Technical Report NTB 97-08

Coprecipitation of radionuclides: basic concepts, literature review and first applications

Coprecipitation of radionuclides with solid alteration products is currently not analysed quantitatively in safety assessments for nuclear waste repositories, although this process is thought to be an important mechanism for limiting nuclide concentrations in solution. This is due to the fact that neither the solid phases controlling coprecipitation nor the parameter values necessary to describe this process are known sufficiently.

This introductory report provides basic knowledge on this subject and a review of experimental data from the literature. Emphasis is placed on experiments of trace metal coprecipitation with calcite, because this mineral is a dominating alteration product of cement in the Swiss L/ILW repository. This resulted in a database of partition coefficients, which allow to describe empirically the distribution of trace elements between calcite and solution and thus to quantify coprecipitation processes.

Since laboratory data on coprecipitation with calcite are lacking for many safety-relevant radioelements, their partition coefficients were inferred with the help of estimation techniques. Such techniques rely on empirical correlations, which relate the uptake of trace metals in calcite (measured in laboratory tests) with selected chemical properties of the coprecipitated metals (e.g. ionic radius, sorption properties, solubility products of the pure trace metal carbonates). The combination of these correlations with independent geochemical evidence allows the extrapolation of radioelement-­specific partition coefficients, which are then used for the quantitative modelling.

In a first step the potential role of radionuclide coprecipitation during cement degradation in the L/ILW repository planned at Wellenberg is assessed.
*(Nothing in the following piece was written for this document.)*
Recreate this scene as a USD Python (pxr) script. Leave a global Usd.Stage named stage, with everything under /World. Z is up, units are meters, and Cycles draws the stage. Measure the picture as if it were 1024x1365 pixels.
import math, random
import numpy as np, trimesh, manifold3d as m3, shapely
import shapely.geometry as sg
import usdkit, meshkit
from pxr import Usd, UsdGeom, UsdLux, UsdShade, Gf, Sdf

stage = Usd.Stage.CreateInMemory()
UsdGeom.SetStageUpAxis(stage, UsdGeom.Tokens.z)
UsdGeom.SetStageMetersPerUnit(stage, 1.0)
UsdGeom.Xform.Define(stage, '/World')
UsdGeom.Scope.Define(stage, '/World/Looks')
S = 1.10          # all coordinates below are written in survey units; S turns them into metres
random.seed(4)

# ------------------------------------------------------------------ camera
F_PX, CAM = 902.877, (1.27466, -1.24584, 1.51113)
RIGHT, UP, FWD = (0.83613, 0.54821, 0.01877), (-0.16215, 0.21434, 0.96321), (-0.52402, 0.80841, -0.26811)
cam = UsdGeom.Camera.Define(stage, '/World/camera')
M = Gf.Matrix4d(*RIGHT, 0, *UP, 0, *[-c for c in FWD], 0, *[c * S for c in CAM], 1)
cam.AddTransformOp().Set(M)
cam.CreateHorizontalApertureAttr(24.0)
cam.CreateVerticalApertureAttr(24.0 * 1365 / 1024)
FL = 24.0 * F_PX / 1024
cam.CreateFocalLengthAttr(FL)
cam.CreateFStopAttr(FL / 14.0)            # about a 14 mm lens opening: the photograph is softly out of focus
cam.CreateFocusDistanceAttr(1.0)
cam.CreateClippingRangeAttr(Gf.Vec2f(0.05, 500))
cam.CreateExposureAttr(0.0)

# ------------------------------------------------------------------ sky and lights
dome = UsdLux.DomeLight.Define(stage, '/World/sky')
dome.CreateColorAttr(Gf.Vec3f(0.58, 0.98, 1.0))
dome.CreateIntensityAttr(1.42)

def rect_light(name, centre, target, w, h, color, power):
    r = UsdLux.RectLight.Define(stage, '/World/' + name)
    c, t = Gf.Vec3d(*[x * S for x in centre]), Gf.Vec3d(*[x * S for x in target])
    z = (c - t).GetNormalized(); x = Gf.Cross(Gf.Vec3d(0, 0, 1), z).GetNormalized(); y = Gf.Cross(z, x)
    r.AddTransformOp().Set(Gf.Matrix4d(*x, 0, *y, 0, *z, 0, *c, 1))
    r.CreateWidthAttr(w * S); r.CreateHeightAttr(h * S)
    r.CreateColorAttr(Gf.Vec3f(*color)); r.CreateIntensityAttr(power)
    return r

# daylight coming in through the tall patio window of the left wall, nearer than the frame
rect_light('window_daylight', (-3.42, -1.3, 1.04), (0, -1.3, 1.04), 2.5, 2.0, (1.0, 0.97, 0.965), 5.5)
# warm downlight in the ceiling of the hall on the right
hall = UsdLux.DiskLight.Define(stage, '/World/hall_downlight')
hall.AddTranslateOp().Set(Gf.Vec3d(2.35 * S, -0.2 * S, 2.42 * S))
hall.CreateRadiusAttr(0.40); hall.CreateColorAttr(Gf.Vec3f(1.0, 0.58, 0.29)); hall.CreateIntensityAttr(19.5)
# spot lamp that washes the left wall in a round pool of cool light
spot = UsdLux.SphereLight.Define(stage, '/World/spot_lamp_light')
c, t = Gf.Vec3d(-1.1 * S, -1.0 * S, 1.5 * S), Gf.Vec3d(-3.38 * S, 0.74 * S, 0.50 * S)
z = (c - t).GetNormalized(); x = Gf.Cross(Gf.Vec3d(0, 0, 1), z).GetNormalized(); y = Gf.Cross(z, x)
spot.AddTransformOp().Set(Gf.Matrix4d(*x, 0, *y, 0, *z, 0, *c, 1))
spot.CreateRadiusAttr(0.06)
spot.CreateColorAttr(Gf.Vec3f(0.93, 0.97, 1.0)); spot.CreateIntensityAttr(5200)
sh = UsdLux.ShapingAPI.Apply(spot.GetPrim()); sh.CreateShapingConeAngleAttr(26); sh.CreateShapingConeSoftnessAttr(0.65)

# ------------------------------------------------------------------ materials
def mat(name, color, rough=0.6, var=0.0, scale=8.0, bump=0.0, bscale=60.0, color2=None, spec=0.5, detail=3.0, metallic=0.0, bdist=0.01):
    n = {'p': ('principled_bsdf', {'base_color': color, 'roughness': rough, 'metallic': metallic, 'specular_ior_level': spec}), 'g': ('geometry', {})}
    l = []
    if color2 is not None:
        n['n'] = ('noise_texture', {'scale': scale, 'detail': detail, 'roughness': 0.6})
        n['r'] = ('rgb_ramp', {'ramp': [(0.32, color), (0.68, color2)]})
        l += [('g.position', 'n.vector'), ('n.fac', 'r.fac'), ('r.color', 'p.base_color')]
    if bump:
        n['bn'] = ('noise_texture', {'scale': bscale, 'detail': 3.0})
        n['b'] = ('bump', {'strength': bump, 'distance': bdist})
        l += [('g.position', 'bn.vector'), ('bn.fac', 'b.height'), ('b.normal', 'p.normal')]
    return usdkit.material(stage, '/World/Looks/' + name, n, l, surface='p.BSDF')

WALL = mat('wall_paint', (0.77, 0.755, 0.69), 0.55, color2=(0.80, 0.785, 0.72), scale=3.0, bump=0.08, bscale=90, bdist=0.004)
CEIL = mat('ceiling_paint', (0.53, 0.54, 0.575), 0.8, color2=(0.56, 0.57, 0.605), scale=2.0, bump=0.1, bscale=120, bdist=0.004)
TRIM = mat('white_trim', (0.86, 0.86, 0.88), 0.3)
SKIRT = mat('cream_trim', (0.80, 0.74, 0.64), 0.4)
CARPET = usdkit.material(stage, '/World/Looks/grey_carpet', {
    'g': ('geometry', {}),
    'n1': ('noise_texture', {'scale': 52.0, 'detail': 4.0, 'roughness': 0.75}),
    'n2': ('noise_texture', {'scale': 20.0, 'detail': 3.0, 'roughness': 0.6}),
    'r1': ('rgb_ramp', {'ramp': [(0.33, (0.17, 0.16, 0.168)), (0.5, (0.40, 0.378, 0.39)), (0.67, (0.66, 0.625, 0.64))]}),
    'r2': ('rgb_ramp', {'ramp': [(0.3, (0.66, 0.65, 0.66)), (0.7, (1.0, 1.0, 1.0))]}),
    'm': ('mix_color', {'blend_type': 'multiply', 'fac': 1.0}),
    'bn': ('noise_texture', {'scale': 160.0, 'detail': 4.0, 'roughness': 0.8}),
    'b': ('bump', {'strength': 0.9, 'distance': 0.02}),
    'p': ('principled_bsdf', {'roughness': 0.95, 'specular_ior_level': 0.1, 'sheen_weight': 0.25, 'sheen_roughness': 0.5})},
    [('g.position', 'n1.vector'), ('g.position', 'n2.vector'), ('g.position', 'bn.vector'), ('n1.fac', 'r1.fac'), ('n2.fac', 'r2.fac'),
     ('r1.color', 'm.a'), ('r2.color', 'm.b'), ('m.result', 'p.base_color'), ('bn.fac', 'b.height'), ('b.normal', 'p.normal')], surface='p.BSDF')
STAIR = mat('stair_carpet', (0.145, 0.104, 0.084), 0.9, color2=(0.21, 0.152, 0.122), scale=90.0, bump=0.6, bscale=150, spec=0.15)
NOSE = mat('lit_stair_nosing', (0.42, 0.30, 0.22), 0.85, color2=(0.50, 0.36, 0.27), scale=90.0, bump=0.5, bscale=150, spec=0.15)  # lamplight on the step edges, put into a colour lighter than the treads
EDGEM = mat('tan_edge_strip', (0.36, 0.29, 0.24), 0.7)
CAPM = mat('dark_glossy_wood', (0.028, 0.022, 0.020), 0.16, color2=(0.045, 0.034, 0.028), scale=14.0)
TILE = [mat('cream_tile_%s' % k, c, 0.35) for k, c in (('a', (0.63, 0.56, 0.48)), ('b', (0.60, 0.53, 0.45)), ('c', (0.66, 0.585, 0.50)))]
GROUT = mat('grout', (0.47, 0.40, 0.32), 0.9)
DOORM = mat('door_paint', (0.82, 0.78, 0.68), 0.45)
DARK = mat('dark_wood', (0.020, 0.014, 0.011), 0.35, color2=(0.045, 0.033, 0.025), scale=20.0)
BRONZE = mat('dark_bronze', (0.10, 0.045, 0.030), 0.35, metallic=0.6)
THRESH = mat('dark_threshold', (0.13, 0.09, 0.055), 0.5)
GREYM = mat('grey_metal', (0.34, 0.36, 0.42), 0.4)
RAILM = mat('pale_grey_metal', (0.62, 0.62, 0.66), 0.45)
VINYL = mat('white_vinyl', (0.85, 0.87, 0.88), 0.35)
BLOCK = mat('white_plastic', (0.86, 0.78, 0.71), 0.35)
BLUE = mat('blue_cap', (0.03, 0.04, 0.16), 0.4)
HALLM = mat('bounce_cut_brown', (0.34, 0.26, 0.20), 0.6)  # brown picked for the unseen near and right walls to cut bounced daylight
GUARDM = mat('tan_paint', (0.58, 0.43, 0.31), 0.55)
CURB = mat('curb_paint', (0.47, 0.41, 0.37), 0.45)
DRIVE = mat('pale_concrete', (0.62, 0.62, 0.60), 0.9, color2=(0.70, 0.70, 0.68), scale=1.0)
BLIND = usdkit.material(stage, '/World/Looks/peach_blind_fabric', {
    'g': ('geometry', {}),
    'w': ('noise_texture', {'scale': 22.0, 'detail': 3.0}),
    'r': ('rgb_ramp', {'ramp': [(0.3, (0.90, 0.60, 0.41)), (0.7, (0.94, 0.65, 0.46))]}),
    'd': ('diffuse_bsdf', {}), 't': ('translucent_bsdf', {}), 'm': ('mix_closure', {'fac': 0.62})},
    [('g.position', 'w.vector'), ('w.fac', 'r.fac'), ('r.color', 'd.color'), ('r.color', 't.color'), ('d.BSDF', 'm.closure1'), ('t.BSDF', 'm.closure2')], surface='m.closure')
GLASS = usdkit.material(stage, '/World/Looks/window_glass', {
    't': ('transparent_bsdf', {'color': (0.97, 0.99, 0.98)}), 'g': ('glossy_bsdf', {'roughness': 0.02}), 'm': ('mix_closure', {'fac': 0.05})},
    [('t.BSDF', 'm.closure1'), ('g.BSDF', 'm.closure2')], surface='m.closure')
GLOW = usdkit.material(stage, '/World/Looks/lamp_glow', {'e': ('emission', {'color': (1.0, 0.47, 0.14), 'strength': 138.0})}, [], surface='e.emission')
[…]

The results of model calculations indicate for many radionuclides that a large fraction of the total inventory would remain trapped in the secondary calcite formed during cement degradation, considerably reducing their solution concentration. Such calculations confirm the large potential of coprecipitation as a solubility-limiting mechanism for many radionuclides and suggest that including this process in future safety analyses could lead to a significant decrease in doses.